# [MATERIAL]
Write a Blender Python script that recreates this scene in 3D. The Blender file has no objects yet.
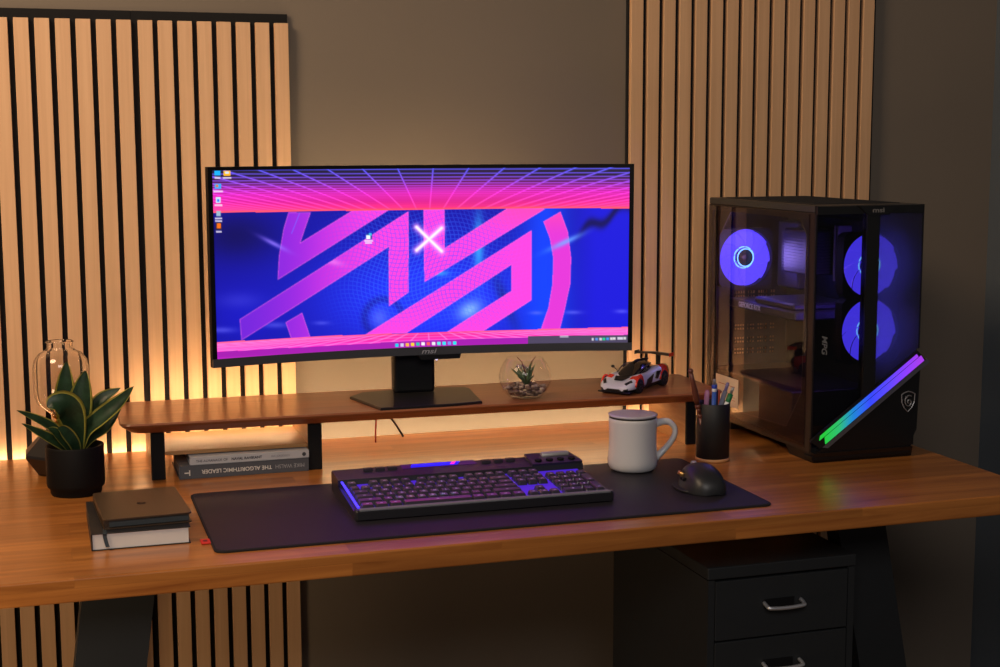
import bpy, bmesh, math, random
import numpy as np
from mathutils import Vector, Matrix
random.seed(7)
PI = math.pi
SC = bpy.context.scene
COL = SC.collection

# ------------------------------------------------------------------ camera
def make_camera():
    yaw, pit, rol, f = 0.308777, 0.131449, -0.002963, 1459.6
    fw = Vector((math.sin(yaw)*math.cos(pit), math.cos(yaw)*math.cos(pit), -math.sin(pit)))
    rt = Vector((math.cos(yaw), -math.sin(yaw), 0)); up = rt.cross(fw)
    r2 = rt*math.cos(rol)+up*math.sin(rol); u2 = -rt*math.sin(rol)+up*math.cos(rol)
    cd = bpy.data.cameras.new('camera'); cam = bpy.data.objects.new('camera', cd); COL.objects.link(cam)
    m = Matrix((r2, u2, -fw)).transposed().to_4x4(); m.translation = Vector((-0.490372, -2.892087, 1.347618))
    cam.matrix_world = m
    cd.sensor_width = 36; cd.lens = f*36/1000; cd.clip_start = .05; cd.clip_end = 50
    SC.camera = cam
make_camera()

# ------------------------------------------------------------------ world, lights, exposure
SC.view_settings.view_transform = 'Standard'; SC.view_settings.look = 'None'
SC.view_settings.gamma = 1; SC.view_settings.exposure = 0.0; SC.view_settings.use_curve_mapping = False
W = bpy.data.worlds.new('world'); SC.world = W; W.use_nodes = True
W.node_tree.nodes['Background'].inputs[0].default_value = (.50, .56, .72, 1)
W.node_tree.nodes['Background'].inputs[1].default_value = 0.06

def area(name, loc, target, sx, sy, power, col):
    l = bpy.data.lights.new(name, 'AREA'); l.shape = 'RECTANGLE'; l.size = sx; l.size_y = sy; l.energy = power; l.color = col
    o = bpy.data.objects.new(name, l); COL.objects.link(o); o.location = loc
    o.rotation_euler = (Vector(target)-Vector(loc)).to_track_quat('-Z', 'Y').to_euler(); return o
area('room_lamp_warm', (-1.45, -1.15, 2.45), (-.35, .0, 1.2), .7, .7, 32, (1, .72, .46))
area('added_low_fill_warm', (-1.25, -1.35, .42), (-.2, .0, .35), .4, .4, 5.5, (1, .72, .42))  # unseen fill added to brighten the slats under the desk
area('room_softbox', (-.5, -3.3, 2.3), (.3, -.4, .8), 1.3, .8, 24, (1, .92, .86))

# ------------------------------------------------------------------ material helpers
def lin(c):
    return tuple(((x/255)/12.92 if x/255 <= .04045 else ((x/255+.055)/1.055)**2.4) for x in c)+(1,)
MATS = {}
def mat(name, col, rough=.5, metal=0., emit=None, es=0., spec=.5, coat=0., noise=None, bump=0., bscale=200, sheen=0.):
    if name in MATS: return MATS[name]
    m = bpy.data.materials.new(name); m.use_nodes = True; nt = m.node_tree; b = nt.nodes['Principled BSDF']
    b.inputs['Base Color'].default_value = lin(col); b.inputs['Roughness'].default_value = rough
    b.inputs['Metallic'].default_value = metal; b.inputs['Specular IOR Level'].default_value = spec
    b.inputs['Coat Weight'].default_value = coat; b.inputs['Sheen Weight'].default_value = sheen
    if emit: b.inputs['Emission Color'].default_value = lin(emit); b.inputs['Emission Strength'].default_value = es
    tc = nt.nodes.new('ShaderNodeTexCoord')
    n = nt.nodes.new('ShaderNodeTexNoise'); n.inputs['Scale'].default_value = (noise[0] if noise else 30)
    n.inputs['Detail'].default_value = 4; nt.links.new(tc.outputs['Object'], n.inputs['Vector'])
    amt = noise[1] if noise else .06
    r = nt.nodes.new('ShaderNodeMapRange'); r.inputs[3].default_value = 1-amt; r.inputs[4].default_value = 1+amt
    nt.links.new(n.outputs['Fac'], r.inputs[0])
    x = nt.nodes.new('ShaderNodeVectorMath'); x.operation = 'SCALE'; x.inputs[0].default_value = lin(col)[:3]
    nt.links.new(r.outputs[0], x.inputs['Scale']); nt.links.new(x.outputs[0], b.inputs['Base Color'])
    if bump:
        n2 = nt.nodes.new('ShaderNodeTexNoise'); n2.inputs['Scale'].default_value = bscale
        nt.links.new(tc.outputs['Object'], n2.inputs['Vector'])
        bp = nt.nodes.new('ShaderNodeBump'); bp.inputs['Strength'].default_value = bump; bp.inputs['Distance'].default_value = .001
        nt.links.new(n2.outputs['Fac'], bp.inputs['Height']); nt.links.new(bp.outputs[0], b.inputs['Normal'])
    MATS[name] = m; return m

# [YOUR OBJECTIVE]
Leave out the pictures and print every line of the data exactly.

# [RESPONSE TO THE EXERCISE]
Write a Blender Python script that recreates this scene in 3D. The Blender file has no objects yet.
import bpy, bmesh, math, random
import numpy as np
from mathutils import Vector, Matrix
random.seed(7)
PI = math.pi
SC = bpy.context.scene
COL = SC.collection

# ------------------------------------------------------------------ camera
def make_camera():
    yaw, pit, rol, f = 0.308777, 0.131449, -0.002963, 1459.6
    fw = Vector((math.sin(yaw)*math.cos(pit), math.cos(yaw)*math.cos(pit), -math.sin(pit)))
    rt = Vector((math.cos(yaw), -math.sin(yaw), 0)); up = rt.cross(fw)
    r2 = rt*math.cos(rol)+up*math.sin(rol); u2 = -rt*math.sin(rol)+up*math.cos(rol)
    cd = bpy.data.cameras.new('camera'); cam = bpy.data.objects.new('camera', cd); COL.objects.link(cam)
    m = Matrix((r2, u2, -fw)).transposed().to_4x4(); m.translation = Vector((-0.490372, -2.892087, 1.347618))
    cam.matrix_world = m
    cd.sensor_width = 36; cd.lens = f*36/1000; cd.clip_start = .05; cd.clip_end = 50
    SC.camera = cam
make_camera()

# ------------------------------------------------------------------ world, lights, exposure
SC.view_settings.view_transform = 'Standard'; SC.view_settings.look = 'None'
SC.view_settings.gamma = 1; SC.view_settings.exposure = 0.0; SC.view_settings.use_curve_mapping = False
W = bpy.data.worlds.new('world'); SC.world = W; W.use_nodes = True
W.node_tree.nodes['Background'].inputs[0].default_value = (.50, .56, .72, 1)
W.node_tree.nodes['Background'].inputs[1].default_value = 0.06

def area(name, loc, target, sx, sy, power, col):
    l = bpy.data.lights.new(name, 'AREA'); l.shape = 'RECTANGLE'; l.size = sx; l.size_y = sy; l.energy = power; l.color = col
    o = bpy.data.objects.new(name, l); COL.objects.link(o); o.location = loc
    o.rotation_euler = (Vector(target)-Vector(loc)).to_track_quat('-Z', 'Y').to_euler(); return o
area('room_lamp_warm', (-1.45, -1.15, 2.45), (-.35, .0, 1.2), .7, .7, 32, (1, .72, .46))
area('added_low_fill_warm', (-1.25, -1.35, .42), (-.2, .0, .35), .4, .4, 5.5, (1, .72, .42))  # unseen fill added to brighten the slats under the desk
area('room_softbox', (-.5, -3.3, 2.3), (.3, -.4, .8), 1.3, .8, 24, (1, .92, .86))

# ------------------------------------------------------------------ material helpers
def lin(c):
    return tuple(((x/255)/12.92 if x/255 <= .04045 else ((x/255+.055)/1.055)**2.4) for x in c)+(1,)
MATS = {}
def mat(name, col, rough=.5, metal=0., emit=None, es=0., spec=.5, coat=0., noise=None, bump=0., bscale=200, sheen=0.):
    if name in MATS: return MATS[name]
    m = bpy.data.materials.new(name); m.use_nodes = True; nt = m.node_tree; b = nt.nodes['Principled BSDF']
    b.inputs['Base Color'].default_value = lin(col); b.inputs['Roughness'].default_value = rough
    b.inputs['Metallic'].default_value = metal; b.inputs['Specular IOR Level'].default_value = spec
    b.inputs['Coat Weight'].default_value = coat; b.inputs['Sheen Weight'].default_value = sheen
    if emit: b.inputs['Emission Color'].default_value = lin(emit); b.inputs['Emission Strength'].default_value = es
    tc = nt.nodes.new('ShaderNodeTexCoord')
    n = nt.nodes.new('ShaderNodeTexNoise'); n.inputs['Scale'].default_value = (noise[0] if noise else 30)
    n.inputs['Detail'].default_value = 4; nt.links.new(tc.outputs['Object'], n.inputs['Vector'])
    amt = noise[1] if noise else .06
    r = nt.nodes.new('ShaderNodeMapRange'); r.inputs[3].default_value = 1-amt; r.inputs[4].default_value = 1+amt
    nt.links.new(n.outputs['Fac'], r.inputs[0])
    x = nt.nodes.new('ShaderNodeVectorMath'); x.operation = 'SCALE'; x.inputs[0].default_value = lin(col)[:3]
    nt.links.new(r.outputs[0], x.inputs['Scale']); nt.links.new(x.outputs[0], b.inputs['Base Color'])
    if bump:
        n2 = nt.nodes.new('ShaderNodeTexNoise'); n2.inputs['Scale'].default_value = bscale
        nt.links.new(tc.outputs['Object'], n2.inputs['Vector'])
        bp = nt.nodes.new('ShaderNodeBump'); bp.inputs['Strength'].default_value = bump; bp.inputs['Distance'].default_value = .001
        nt.links.new(n2.outputs['Fac'], bp.inputs['Height']); nt.links.new(bp.outputs[0], b.inputs['Normal'])
    MATS[name] = m; return m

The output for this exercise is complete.